Fixing the housing shortage is a central tenet of progressive policies (regardless of whether or not they may ever actually accomplish this).
The current problems have tended to arise when desirable work is geographically limited which then leads to a much larger housing shortage in those areas despite the presence of sufficient housing across a broader territory.
Yes, bad places at bad times.
Can you name good ones?
When NYC had a housing surplus in the late 1970s, many people considered it to be a bad place. But even as they did so, a new generation of artists were moving into it. So was it a bad place at a bad time? Or a good place at a good time?
When Seattle had a housing surplus in the late 1970s ("Will the last person to leave Seattle please turn out the lights?" said the billboard in I5), many people considered it to be a bad place. But that was actually the beginning of a slow and steady population growth that now sees it as an incredibly desirable and expensive place to live.
Clearly, there are plenty of people for whom both cities were, at those times, "bad". But equally clearly, there are lots of other people for whom the very same places were, to some degree, just what they were looking for.

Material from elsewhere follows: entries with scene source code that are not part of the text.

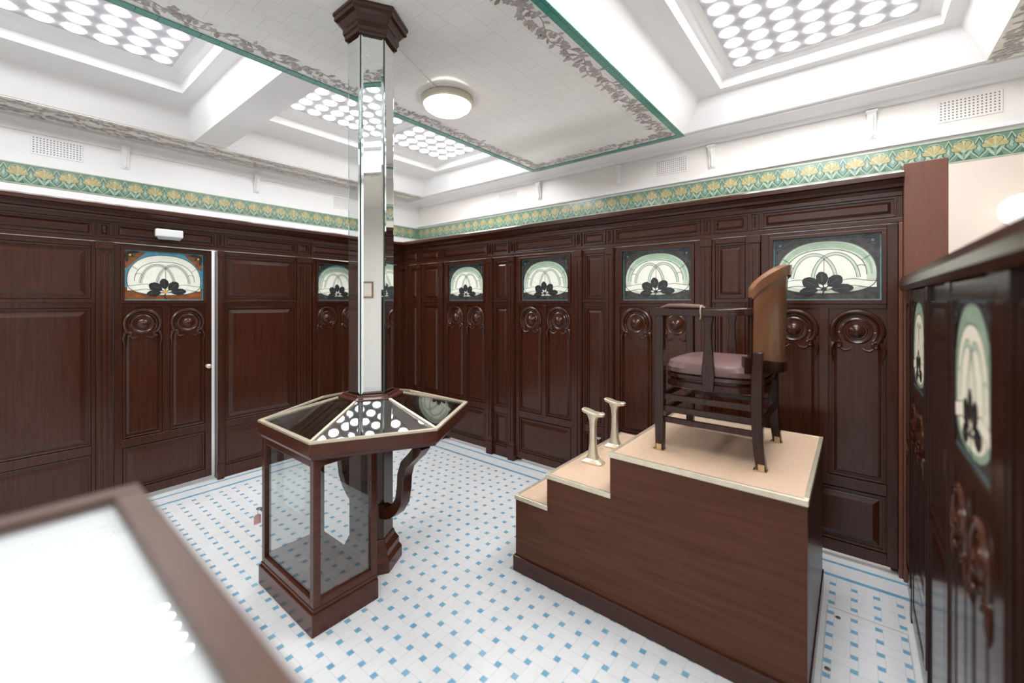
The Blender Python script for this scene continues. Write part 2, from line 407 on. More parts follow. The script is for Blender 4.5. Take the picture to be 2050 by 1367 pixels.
def skylight(i, x0, x1, y0, y1, nx, ny, label):
    z = 3.408
    o = MB().box(x0, x1, y0, y1, z, z+0.012).build('window_%d' % i, 'skyframe')
    setp(o, label, 'skylight', kind='structure')
    mb = MB(); px, py = (x1-x0)/nx, (y1-y0)/ny; r = 0.343*min(px, py)
    for a in range(nx):
        for b in range(ny):
            cx, cy = x0+(a+.5)*px, y0+(b+.5)*py
            mb.face([(cx+r*math.cos(-2*PI*k/18), cy+r*math.sin(-2*PI*k/18), z-0.004) for k in range(18)])
    mb.build('glass_lenses', 'lens', o)
skylight(1, 1.82, 2.78, 3.37, 4.32, 6, 6, 'skylight of round glass lenses beyond the mirrored column, left of it')
skylight(2, 2.92, 3.86, 3.37, 4.32, 6, 6, 'farthest skylight of round glass lenses, right of the mirrored column')
skylight(3, -0.03, 0.93, 3.37, 4.32, 6, 6, 'skylight of round glass lenses at the upper left of the ceiling')
skylight(4, 2.76, 3.85, -0.33, 0.77, 7, 7, 'large skylight of round glass lenses at the upper right')
skylight(5, -1.02, -0.10, 3.37, 4.32, 6, 6, 'skylight of round lenses on the left behind the viewer')
skylight(6, 1.70, 2.66, -0.33, 0.77, 6, 7, 'skylight of round lenses overhead on the right')
skylight(7, -0.2, 0.85, -0.33, 0.77, 7, 7, 'skylight of round lenses directly above the viewer')
skylight(8, -1.3, -0.3, -0.33, 0.77, 7, 7, 'skylight of round lenses behind the viewer')

def floral(A, x0, y0, x1, y1, wd, l, seed=1):
    rnd = random.Random(seed)
    ln = math.hypot(x1-x0, y1-y0); dx, dy = (x1-x0)/ln, (y1-y0)/ln
    P = lambda s, o: (x0+dx*s-dy*o, y0+dy*s+dx*o)
    base = math.atan2(dy, dx); n = max(2, int(ln/0.03)); am = wd*0.27
    for ph, m in ((0, 'fl_brown'), (PI, 'fl_sage')):
        A.ribbon([P(ln*i/n, am*math.sin(ln*i/n*13+ph)) for i in range(n+1)], 0.006, m, l)
    s = 0.03
    while s < ln-0.03:
        for ph in (0, PI):
            o = am*math.sin(s*13+ph); side = 1 if rnd.random() < 0.5 else -1
            A.leaf(*P(s, o), base+side*(0.6+rnd.random()*1.0), 0.042+rnd.random()*0.030, 0.019+0.012*rnd.random(), rnd.choice(('fl_mauve','fl_sage','fl_brown')), l+1+(ph > 0))
        if rnd.random() < 0.5:
            cx, cy = P(s, rnd.uniform(-.40,.40)*wd)
            for q in range(5): A.leaf(cx, cy, q*2*PI/5+rnd.random(), 0.030, 0.022, 'fl_mauve', l+3)
            A.ell(cx, cy, 0.007, 0.007, 'fl_sage', l+4, 8)
        s += 0.037
def tile_panel(x0, x1, y0, y1, sides, seed, gw=0.07, mat='ctile', green=True, w=0.15):
    p = MB().box(x0, x1, y0, y1, ZC-0.008, ZC-0.001).build('tile_panel', mat, ce)
    zb = ZC-0.009
    g = MB(); f = Art(); e = gw+w/2+0.008
    if 'a' in sides: g.box(x0, x1, y0, y0+gw, zb-0.006, zb); floral(f, x0, y0+e, x1-gw, y0+e, w, 0, seed)
    if 'b' in sides: g.box(x0, x1, y1-gw, y1, zb-0.006, zb); floral(f, x0, y1-e, x1-gw, y1-e, w, 0, seed+1)
    if 'e' in sides: g.box(x1-gw, x1, y0+gw, y1-gw, zb-0.006, zb); floral(f, x1-e, y0+gw, x1-e, y1-gw, w, 0, seed+2)
    if green: g.build('green_border', 'green', p)
    f.build('floral_border', lambda u, v, l: (u, v, zb-0.0003-l*.3), p)
    return p
tile_panel(X0, 4.25, 1.28, 3.11, 'abe', 3, 0.062)
tile_panel(X0, 4.25, -2.55, -0.69, 'be', 13, 0.01, 'btile', False)
tile_panel(X0, 4.42, 5.20, 5.60, 'e', 23, 0.05, 'btile', True, 0.1)
fa = Art(); floral(fa, X0, 5.30, 4.28, 5.30, 0.17, 0, 31); floral(fa, X0, 5.50, 4.28, 5.50, 0.17, 0, 33)
fa.build('floral_border', lambda u, v, l: (u, v, ZC-0.0093-l*.3), ce)

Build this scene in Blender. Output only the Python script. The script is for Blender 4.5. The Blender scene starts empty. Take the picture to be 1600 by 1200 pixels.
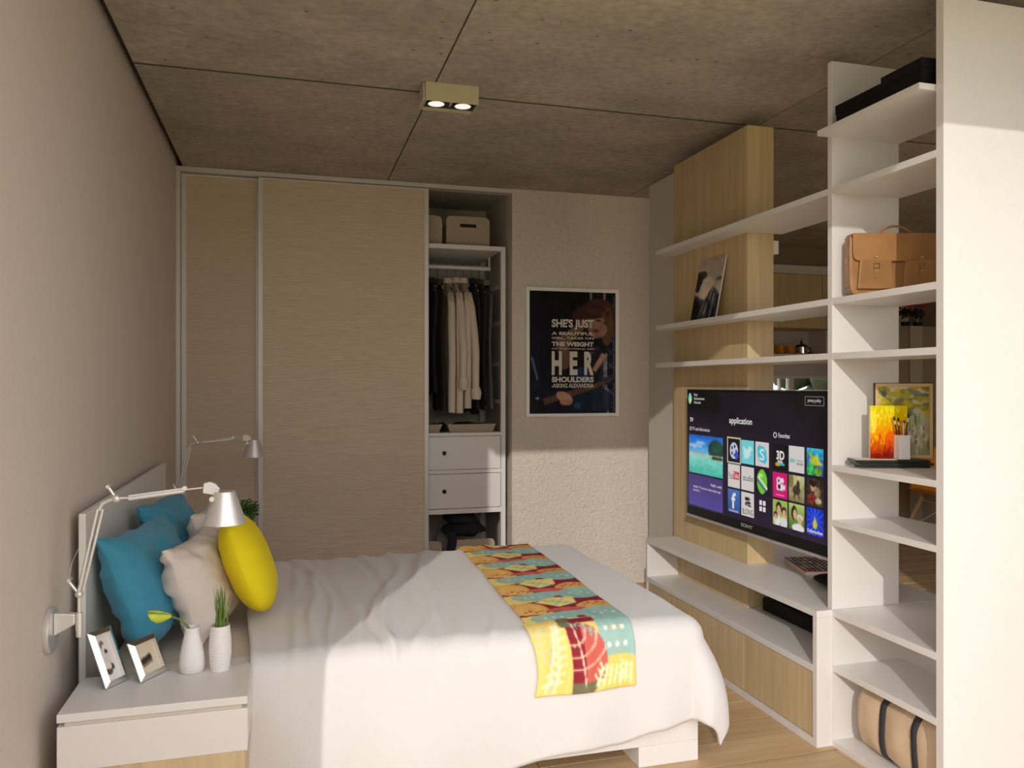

And these effects occur on even smaller scales. The neighborhood in London where I was born was basically a slumlords dream in the 1960s. Tons of empty housing, all very cheap (so cheap that my grandparents could afford a large home there). By the late 80s, it had become incredibly desirable and rather expensive. You can say "it was a bad place at a bad time in the 60s", but a bunch of people considered that an ideal place to be.
If we had completely equal distribution of financial resources, this sort of thing might be less of a factor. But as long as there are people looking for "value" and others looking for "luxury", the good/bad distinction doesn't really describe the world very usefully.
However, people actually move toward higher COL areas as their income permits them to.
If more income meant people moved away from high COL areas, cities wouldn't exist. We'd have a flat distribution of people across approximately all land with ultra-low COL and ultra-low productivity everywhere.
https://progressandpovertyinstitute.org/wp-content/uploads/P...
But, if the tenants now have more money in the form of UBI, then that argument doesn't hold.
UBI is passed from the tenants to the landlord in the form of higher prices, but is recouped by the LVT, which cannot be passed in reverse from the landlord back to the tenant.